Given entries:

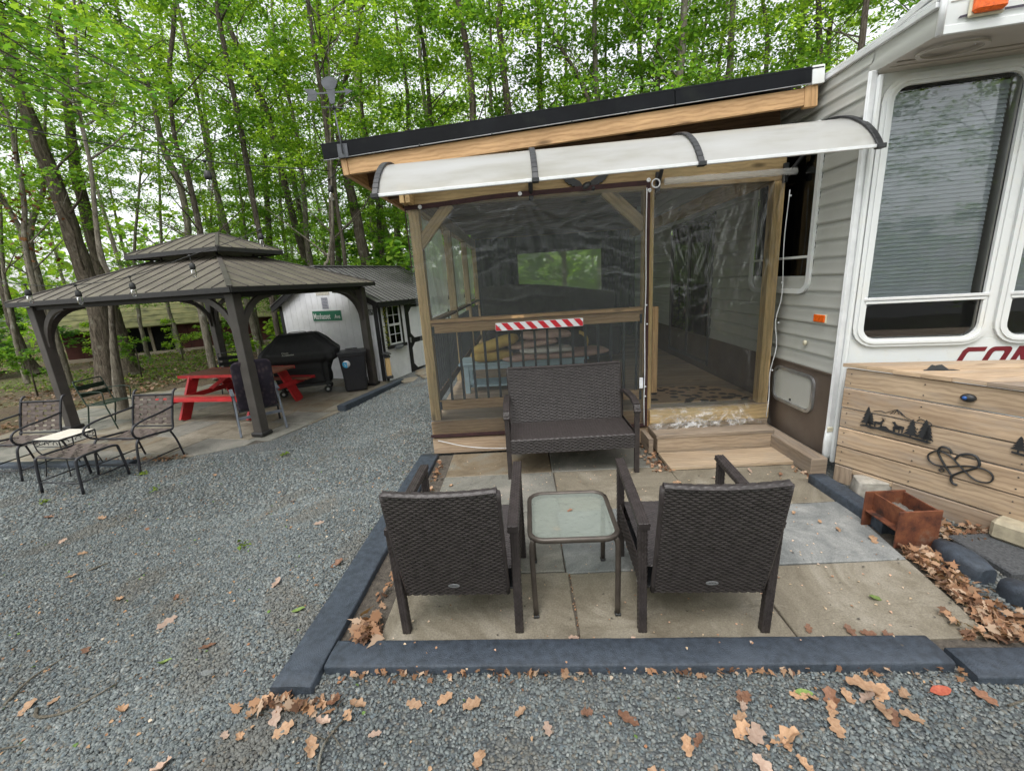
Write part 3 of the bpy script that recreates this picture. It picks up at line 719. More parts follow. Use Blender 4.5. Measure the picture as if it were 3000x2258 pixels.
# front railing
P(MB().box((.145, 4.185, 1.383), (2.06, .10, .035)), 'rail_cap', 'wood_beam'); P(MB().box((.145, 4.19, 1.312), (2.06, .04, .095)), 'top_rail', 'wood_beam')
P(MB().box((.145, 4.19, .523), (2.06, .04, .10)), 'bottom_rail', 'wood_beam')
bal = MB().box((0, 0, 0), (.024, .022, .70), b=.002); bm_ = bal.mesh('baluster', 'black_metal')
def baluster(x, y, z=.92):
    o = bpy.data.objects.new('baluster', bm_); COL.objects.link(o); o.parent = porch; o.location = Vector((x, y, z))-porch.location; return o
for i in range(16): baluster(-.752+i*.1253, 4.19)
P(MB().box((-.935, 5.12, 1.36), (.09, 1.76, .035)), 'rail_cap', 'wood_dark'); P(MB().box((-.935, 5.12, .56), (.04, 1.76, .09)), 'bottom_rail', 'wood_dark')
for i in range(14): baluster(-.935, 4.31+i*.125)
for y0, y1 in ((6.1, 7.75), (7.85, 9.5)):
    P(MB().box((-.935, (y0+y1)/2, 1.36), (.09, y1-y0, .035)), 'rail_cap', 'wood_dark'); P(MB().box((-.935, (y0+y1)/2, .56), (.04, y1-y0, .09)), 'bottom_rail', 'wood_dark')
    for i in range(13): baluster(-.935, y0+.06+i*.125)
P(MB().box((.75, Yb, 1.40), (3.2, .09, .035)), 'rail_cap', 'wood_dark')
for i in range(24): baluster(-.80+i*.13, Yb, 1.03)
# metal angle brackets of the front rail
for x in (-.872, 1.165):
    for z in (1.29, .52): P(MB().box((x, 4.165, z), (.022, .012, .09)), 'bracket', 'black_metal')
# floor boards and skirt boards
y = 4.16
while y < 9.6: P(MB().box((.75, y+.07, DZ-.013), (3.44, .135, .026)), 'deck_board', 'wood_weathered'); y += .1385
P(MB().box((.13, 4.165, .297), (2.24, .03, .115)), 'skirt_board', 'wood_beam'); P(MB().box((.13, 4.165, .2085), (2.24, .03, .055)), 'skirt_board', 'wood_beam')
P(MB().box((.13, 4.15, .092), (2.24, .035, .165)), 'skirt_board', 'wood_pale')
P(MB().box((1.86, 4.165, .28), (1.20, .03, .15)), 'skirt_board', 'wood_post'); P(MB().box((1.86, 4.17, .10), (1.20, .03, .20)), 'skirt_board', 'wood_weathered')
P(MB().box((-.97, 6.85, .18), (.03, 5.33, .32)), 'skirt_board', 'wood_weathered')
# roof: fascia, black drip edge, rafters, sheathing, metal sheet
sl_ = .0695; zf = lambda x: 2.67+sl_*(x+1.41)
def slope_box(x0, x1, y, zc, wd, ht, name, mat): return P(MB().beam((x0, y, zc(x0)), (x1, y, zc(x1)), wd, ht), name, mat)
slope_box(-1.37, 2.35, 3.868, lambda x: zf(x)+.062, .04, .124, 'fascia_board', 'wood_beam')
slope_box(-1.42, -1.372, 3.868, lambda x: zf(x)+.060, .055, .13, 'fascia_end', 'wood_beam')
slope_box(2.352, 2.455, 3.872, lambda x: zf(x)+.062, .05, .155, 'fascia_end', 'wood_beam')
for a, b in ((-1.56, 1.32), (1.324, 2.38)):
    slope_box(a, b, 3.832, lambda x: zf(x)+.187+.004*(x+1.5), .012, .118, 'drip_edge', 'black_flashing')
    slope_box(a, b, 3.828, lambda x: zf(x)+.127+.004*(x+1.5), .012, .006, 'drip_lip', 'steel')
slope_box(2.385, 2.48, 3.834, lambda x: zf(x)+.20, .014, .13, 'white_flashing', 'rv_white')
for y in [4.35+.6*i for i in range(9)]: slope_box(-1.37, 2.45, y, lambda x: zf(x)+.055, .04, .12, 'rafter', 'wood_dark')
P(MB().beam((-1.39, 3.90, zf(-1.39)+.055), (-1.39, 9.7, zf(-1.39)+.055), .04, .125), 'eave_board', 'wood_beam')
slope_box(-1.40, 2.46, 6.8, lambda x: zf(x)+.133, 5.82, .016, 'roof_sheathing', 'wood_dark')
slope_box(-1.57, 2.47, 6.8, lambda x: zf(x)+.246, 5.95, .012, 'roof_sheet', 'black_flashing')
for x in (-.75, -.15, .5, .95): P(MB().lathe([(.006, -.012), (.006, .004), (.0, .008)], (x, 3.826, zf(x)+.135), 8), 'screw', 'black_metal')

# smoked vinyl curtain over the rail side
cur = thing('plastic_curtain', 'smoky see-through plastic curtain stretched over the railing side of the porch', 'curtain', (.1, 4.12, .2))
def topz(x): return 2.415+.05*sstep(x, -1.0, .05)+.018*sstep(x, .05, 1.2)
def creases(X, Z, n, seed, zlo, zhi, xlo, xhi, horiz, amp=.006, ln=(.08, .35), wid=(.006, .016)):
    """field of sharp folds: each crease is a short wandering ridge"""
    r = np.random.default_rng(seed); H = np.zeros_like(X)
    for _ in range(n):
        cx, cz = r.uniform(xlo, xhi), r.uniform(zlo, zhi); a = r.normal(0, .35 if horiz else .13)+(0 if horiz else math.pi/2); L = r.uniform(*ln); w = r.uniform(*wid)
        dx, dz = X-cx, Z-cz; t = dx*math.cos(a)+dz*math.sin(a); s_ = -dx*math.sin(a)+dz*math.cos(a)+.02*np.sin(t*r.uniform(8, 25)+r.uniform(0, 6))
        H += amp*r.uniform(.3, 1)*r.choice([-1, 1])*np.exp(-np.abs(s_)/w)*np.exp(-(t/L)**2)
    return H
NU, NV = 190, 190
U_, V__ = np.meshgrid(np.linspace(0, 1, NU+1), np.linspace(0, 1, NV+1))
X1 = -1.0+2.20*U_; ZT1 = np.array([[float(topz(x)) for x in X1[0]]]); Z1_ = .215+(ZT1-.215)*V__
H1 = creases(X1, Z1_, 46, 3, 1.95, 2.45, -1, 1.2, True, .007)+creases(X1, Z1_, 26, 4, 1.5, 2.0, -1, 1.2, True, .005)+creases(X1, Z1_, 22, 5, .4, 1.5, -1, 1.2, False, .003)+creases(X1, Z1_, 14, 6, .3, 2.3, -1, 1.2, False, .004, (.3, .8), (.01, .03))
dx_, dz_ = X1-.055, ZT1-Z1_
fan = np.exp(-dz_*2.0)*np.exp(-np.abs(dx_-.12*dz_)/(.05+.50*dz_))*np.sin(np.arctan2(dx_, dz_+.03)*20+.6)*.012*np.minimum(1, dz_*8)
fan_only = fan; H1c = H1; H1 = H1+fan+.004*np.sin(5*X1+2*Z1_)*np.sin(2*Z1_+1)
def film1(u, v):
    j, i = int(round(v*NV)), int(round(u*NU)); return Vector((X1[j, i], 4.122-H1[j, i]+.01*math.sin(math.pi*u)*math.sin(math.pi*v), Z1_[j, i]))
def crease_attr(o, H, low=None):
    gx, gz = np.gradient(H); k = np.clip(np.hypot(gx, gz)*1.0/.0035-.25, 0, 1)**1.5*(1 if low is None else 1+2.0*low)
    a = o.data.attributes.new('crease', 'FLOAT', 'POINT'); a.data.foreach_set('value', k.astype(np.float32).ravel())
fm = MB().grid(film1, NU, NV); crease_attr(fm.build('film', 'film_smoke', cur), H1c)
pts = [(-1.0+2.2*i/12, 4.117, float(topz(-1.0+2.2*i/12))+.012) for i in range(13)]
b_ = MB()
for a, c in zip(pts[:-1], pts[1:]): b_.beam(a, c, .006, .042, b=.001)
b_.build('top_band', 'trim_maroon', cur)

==

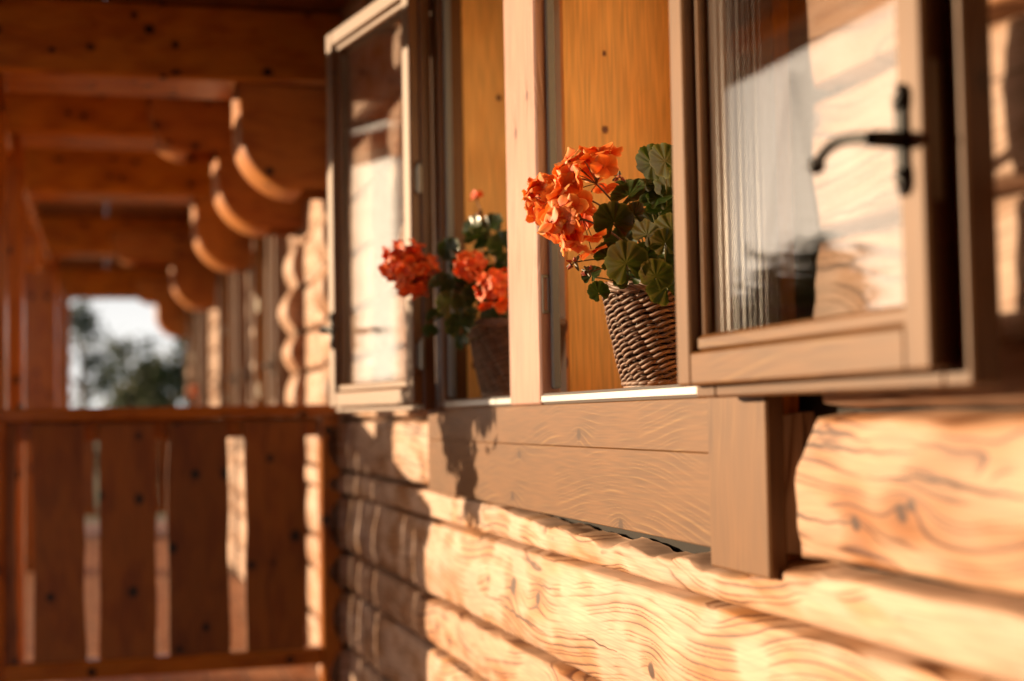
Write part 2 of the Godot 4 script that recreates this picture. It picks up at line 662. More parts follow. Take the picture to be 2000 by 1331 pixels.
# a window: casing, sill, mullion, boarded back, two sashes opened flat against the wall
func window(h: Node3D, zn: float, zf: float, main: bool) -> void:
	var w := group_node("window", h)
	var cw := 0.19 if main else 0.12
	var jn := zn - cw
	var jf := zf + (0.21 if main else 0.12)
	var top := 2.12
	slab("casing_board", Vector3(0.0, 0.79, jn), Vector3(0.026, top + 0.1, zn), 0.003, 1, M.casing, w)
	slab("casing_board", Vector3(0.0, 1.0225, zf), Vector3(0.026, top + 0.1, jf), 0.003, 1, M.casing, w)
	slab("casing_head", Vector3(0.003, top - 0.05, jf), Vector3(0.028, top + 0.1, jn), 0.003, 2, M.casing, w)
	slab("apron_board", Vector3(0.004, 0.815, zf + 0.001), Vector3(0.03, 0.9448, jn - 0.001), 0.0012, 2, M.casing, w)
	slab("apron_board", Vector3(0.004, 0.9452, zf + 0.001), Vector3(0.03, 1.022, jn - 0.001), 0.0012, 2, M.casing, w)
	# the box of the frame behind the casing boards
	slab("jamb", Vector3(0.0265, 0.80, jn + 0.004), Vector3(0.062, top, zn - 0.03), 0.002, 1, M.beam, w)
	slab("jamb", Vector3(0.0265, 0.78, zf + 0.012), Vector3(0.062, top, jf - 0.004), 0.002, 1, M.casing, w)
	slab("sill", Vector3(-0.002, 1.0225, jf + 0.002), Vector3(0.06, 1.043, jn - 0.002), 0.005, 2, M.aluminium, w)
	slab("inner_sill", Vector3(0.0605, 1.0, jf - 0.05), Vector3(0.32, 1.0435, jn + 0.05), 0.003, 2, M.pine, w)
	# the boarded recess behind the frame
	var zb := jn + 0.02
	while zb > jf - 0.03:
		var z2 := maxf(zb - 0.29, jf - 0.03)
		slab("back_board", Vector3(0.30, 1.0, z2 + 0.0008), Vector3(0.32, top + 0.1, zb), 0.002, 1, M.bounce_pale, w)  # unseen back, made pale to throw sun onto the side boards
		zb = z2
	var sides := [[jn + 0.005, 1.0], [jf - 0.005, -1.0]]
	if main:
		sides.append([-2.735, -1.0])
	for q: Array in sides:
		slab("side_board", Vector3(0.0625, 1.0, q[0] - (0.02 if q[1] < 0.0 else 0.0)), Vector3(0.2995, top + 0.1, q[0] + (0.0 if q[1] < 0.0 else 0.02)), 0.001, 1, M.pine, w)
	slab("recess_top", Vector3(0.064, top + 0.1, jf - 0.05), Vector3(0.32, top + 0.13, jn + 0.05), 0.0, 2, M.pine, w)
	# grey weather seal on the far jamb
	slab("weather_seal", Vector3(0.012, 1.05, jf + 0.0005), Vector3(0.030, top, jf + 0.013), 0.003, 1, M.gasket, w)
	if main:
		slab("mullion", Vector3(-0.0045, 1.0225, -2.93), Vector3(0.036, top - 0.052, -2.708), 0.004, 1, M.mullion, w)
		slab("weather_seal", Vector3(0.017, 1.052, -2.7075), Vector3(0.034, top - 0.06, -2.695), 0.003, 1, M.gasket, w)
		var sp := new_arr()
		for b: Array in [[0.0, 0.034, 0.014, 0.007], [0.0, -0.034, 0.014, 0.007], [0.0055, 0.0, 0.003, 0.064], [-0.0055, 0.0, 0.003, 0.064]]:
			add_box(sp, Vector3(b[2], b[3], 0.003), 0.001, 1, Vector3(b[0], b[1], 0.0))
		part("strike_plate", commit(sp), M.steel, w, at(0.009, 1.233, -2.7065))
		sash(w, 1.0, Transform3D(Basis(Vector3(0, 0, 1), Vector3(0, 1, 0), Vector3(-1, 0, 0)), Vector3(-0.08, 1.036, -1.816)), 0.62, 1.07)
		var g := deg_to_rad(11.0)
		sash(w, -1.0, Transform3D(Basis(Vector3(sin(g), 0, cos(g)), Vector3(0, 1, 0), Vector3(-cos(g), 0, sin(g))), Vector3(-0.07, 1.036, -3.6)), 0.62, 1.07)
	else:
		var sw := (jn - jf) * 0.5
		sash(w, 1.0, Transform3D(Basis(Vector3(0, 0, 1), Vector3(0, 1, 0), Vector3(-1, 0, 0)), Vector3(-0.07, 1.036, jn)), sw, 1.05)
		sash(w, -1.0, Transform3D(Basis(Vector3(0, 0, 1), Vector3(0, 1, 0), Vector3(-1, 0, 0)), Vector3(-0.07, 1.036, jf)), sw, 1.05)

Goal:
Make a tally of the lines in this data that include the string "picks", and answer with that tally alone.

Output of the task:
2